Hi @Bear77, fair question, there’s probably a few facets to that low risk tag. Variant perception of risk might be the main one really! Risk means something different to everyone, so I should probably be more careful throwing the term around.
I agree with you there’s higher risk to an arb trade now, but that’s only ~10% or so, I was more considering on a medium term time frame (say about 5 years), the risk of losing say 50% and more in reference to WDS really. Energy can be volatile of course, so these shares can rise and fall on that, but to me that’s not really medium-longer term risk.
Another reason, and it relates to the commodity price cycle is that I think that the mid-low US$60’s/barrel of oil is fairly low in the cycle. If you consider all the cost inflation that’s gone on in the world the last few years, $60 oil is more like $40 oil from 10 years ago. For sure it could go lower for periods, but I don’t think for too long before it would recover to these type of levels. Therefore, if you again take that medium term view, relatively low risk.
Finally, is I would say the companies mentioned have relatively strong balance sheets, in fact most large fossil fuel companies do these days. Since being caught out around 2015 when prices crashed, most have de-prioritised spending on exploration and prioritised low break even models that mean even if oil was around $40 for a whole year they’d roughly break-even. So while the share price might cause a bit of pain for sure - ie. short term risk - I don’t think there’s risk of massive capital raisings, dilution, fire-sale of assets etc that are the sort of scenario I’d see as medium-longer term risk. As sure as there will be down years there will be up years too, so I think in terms of true business risk, I think this all nets out. In the case of WDS especially, you receive a pretty juicy dividend on average through the cycle to compensate for the potential volatility.
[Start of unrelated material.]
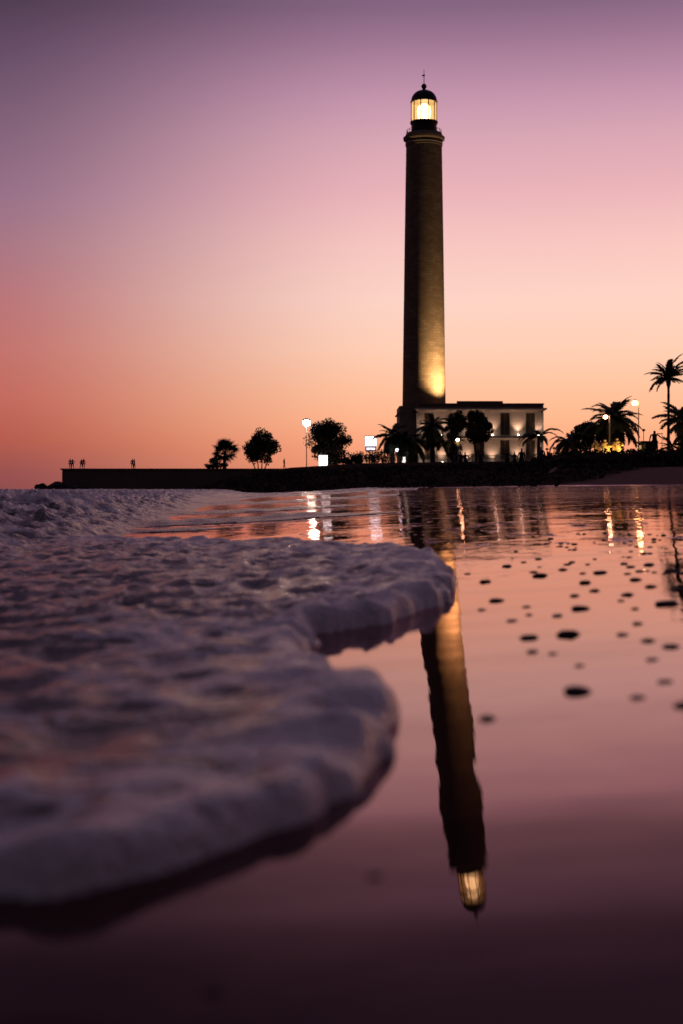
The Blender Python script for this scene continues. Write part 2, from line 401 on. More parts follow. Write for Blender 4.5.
lump = near * (.017 * fbm(X * 3.4, Y * 4.4, 3, .42) + .0075 * (1 - 2.4 * np.abs(perlin(X * 7 + .3 * Y, Y * 7))) + .0012 * fbm(X * 26, Y * 20, 2))
edge = .016 * np.exp(-np.clip(sd, 0, 9) / (.10 + .03 * Y)) * (1 + .9 * perlin(X * 8, Y * 6))
inner = .018 * np.clip(sd / .5, 0, 1.2)
Zf = zsand(X, Y) + prof * (T * .8 + edge + inner * .4 + lump) - .002
rim = np.exp(-np.clip(sd, 0, 9) / (.15 + .05 * Y))
fo = .15 + .70 * rim + (1 - .6 * rim) * (.30 * fbm(X * 3, Y * 1.4, 3) + 11 * lump / near) - .10 * (1 - rim) * sstep(.7, 1.6, Y)
tag(grid_object('sea_foam', X, Y, Zf, M['foam'], {'foam': fo}, keep=sd > -.004), kind='stuff')
bpy.data.objects['sea_foam']['label'] = 'thick white swash foam spreading over the wet sand'

# ------------------------------------------------------------------ pebbles on the wet sand
def pebble_mesh(seed):
    rr = random.Random(seed); bm = bmesh.new(); bmesh.ops.create_icosphere(bm, subdivisions=2, radius=1)
    o = [rr.uniform(0, 9) for _ in range(3)]
    for v in bm.verts:
        k = 1 + .28 * float(perlin(v.co.x * 1.2 + o[0], v.co.y * 1.2 + o[1])) + .12 * float(perlin(v.co.x * 3 + o[2], v.co.y * 3 + v.co.z * 2))
        v.co *= k; v.co.z = max(v.co.z * .38, -.05)
    me = bpy.data.meshes.new('pebble'); bm.to_mesh(me); bm.free(); me.materials.append(M['pebble'])
    me.polygons.foreach_set('use_smooth', [True] * len(me.polygons)); return me
PEB = [pebble_mesh(i) for i in range(6)]
peb = [(540,576,20,0),(485,582,14,0),(468,574,8,0),(497,601,19,0),(482,610,11,0),(527,607,11,0),(529,615,9,0),(512,621,14,0),(558,616,13,'dark pebble between two wider ones, mid sand'),(581,609,22,0),(575,596,14,0),(595,591,14,0),(585,583,16,0),(600,573,17,0),(628,574,9,0),(636,580,15,0),(651,587,15,0),(628,595,17,0),(621,601,9,0),(635,609,9,0),(668,604,30,'long thin dark pebble farthest right of the mid sand'),(638,624,13,0),(623,635,13,0),(649,641,14,0),(671,647,18,'broad dark pebble near right edge, below the long thin pebble'),(652,660,12,0),(666,682,14,'lone oval pebble nearest the right edge above two blurred ones'),(578,692,25,'broad blurred oval pebble alone on the pink sand'),(638,698,15,'small blurred pebble right of the broad blurred oval pebble'),(684,706,18,'blurred pebble cut off by the right edge of the picture'),(568,635,24,'wide flat dark pebble in the middle of the scattered pebbles'),(529,638,17,'dark oval pebble left of the wide flat pebble'),(533,652,11,0),(553,654,9,0),(580,666,11,'single small pebble just above the broad blurred oval pebble'),(488,719,17,'blurred dark pebble right beside the reflected lighthouse tower'),(649,565,14,0),(672,571,18,0),(679,590,17,0),(375,877,15,'faint blurred pebble below the front edge of the foam'),(215,993,24,'faintest pebble, lowest on the dark near sand')]
rr = random.Random(5)
for _ in range(95):
    py = 533 + 42 * rr.random()**1.5; px = rr.uniform(528 + (py - 536) * -.9, 690)
    peb.append((px, py, rr.uniform(4, 11) * (py - 489) / 75, 0))
for i, (px, py, w, lab) in enumerate(peb):
    x, d = ground_at(px, py); s = w * d / F * (.43 if py < 630 else .56)
    o = link('pebble', PEB[i % 6]); o.location = (x, d, Z(x, d)); o.rotation_euler = (0, 0, rr.uniform(-.5, .5)); o.scale = (s, s * rr.uniform(.7, 1.2), s * rr.uniform(.8, 1.2))
    g = 'pebbles scattered on the wet sand'
    if not lab:
        lab = 'dark pebble on bright wet sand below the building reflection' if px < 548 and py < 600 else 'small dark pebble left among those beside the reflected tower' if px < 548 else 'tiny far pebble where the lamp streaks meet the wet sand' if py < 566 else 'dark pebble on the wet sand in the scatter below lamp streaks' if py < 615 else 'small dark pebble low in the scatter, below the lamp streaks'
    tag(o, lab, 'pebble', g)

# ------------------------------------------------------------------ lighthouse
DT = 230.0; tx = PX(424, DT); PMT = F / DT
zb = Z(tx, DT) - .3
lh = tag(empty('lighthouse', (tx, DT, zb)), 'tall dark round stone lighthouse with glowing lantern behind the lit house', 'lighthouse')
def lz(py, r_=2.3): return PZ(py, DT - r_) - zb
rpx = lambda w: w / PMT
b = MB(); b.lathe([(rpx(22.6), 0), (rpx(22.3), lz(412)), (rpx(21.6), lz(404)), (rpx(20.6), lz(330)), (rpx(19.4), lz(240)), (rpx(17.9), lz(143.5))], 64)
autosmooth(b.build('tower_shaft', M['tower'], lh))
b = MB(); b.lathe([(rpx(17.95), lz(143.5)), (rpx(18.5), lz(143)), (rpx(18.5), lz(141)), (rpx(17.6), lz(140.4)), (rpx(17.6), lz(138.6)), (rpx(19.2), lz(137.6)), (rpx(20.6), lz(136.6)), (rpx(20.8), lz(134.4)), (rpx(19.2), lz(133.4)), (rpx(18.2), lz(132.5)), (rpx(17.8), lz(130.4)), (rpx(13), lz(130.2))], 64)
autosmooth(b.build('gallery', M['darkstone'], lh))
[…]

In the true long term, there are risks around the demand for oil and gas of course in relation to the energy transition. These are real but hard to quantify and honestly, exist for a lot of businesses - the possibility that the world will move past what you’re selling and you’ll need to adapt or die.
That’s my view on risk, while i might consider these stocks low risk they’re not my style for long term investments. Like you mentioned maybe as a cyclical opportunity, but ultimately, too capital intensive and the proof is kind of in the pudding of long term flat share prices, no compounding, multi-bagging type potential.